Yes. Let $F$ be a nonabelian f.g. free group, then $F\times F$ has this property. Indeed, for each normal subgroup $N$ of $F$, denote $H_N$ the subgroup $\{(x,y), xN=yN\}$ of $F\times F$ (this is a fibre product $F\times_{F/N} F$). Then $H_N$ contains the normal subgroup $N\times N$, and the quotient $H_N/(N\times N)$ is isomorphic to $F/N$. This normal subgroup can be intrinsically defined in $H_N$, because it is generated by $N\cup\{1\}\cup \{1\}\times N$, which is the set of elements of $H_N$ whose centralizer in $H_N$ is nonabelian. Hence the isomorphism class of $H_N$ determines the isomorphism class of $F/N$. Moreover, if $F/N$ is simple then $H_N$ is maximal in $F\times F$. Since there are uncountably many non-isomorphic 2-generated simple groups, we deduce that $F\times F$ has uncountably many non-isomorphic maximal subgroups.

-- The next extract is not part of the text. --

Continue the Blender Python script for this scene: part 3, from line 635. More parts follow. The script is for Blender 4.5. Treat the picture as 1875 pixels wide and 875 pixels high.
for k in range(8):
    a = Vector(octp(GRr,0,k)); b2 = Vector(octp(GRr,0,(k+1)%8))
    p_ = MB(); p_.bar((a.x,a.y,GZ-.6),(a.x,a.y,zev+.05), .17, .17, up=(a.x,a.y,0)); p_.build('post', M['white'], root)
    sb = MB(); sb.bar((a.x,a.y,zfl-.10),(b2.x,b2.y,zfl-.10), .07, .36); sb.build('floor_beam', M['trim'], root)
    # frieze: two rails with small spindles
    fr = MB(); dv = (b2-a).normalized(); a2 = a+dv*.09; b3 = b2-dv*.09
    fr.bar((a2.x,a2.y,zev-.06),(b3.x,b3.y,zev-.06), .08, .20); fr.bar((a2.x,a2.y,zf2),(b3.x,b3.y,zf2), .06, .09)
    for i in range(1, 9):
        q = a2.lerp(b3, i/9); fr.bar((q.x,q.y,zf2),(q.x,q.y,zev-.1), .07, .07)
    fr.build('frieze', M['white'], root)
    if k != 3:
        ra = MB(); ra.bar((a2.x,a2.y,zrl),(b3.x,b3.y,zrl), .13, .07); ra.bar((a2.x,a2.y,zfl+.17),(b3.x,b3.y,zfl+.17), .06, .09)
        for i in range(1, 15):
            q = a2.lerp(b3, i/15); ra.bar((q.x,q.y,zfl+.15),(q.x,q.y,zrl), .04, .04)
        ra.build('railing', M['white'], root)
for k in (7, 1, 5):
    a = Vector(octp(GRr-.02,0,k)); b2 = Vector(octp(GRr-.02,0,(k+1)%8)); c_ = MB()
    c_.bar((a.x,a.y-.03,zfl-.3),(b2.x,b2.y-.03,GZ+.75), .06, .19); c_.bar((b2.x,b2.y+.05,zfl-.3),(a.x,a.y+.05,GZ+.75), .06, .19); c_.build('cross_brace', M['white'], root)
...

Edit: here's a reference for the fact that there exists uncountably many non-isomorphic 2-generated simple groups:
Camm, Ruth.
Simple free products.
J. London Math. Soc. 28, (1953). 66-76.
[MR review behind paywall: (...) we have a continuum of non-isomorphic simple groups $G(\rho,\sigma,\tau)$. Each of these is a free product, with an amalgamated subgroup, of two free groups, and so is, in particular, locally infinite. Moreover, each can be generated by two elements.]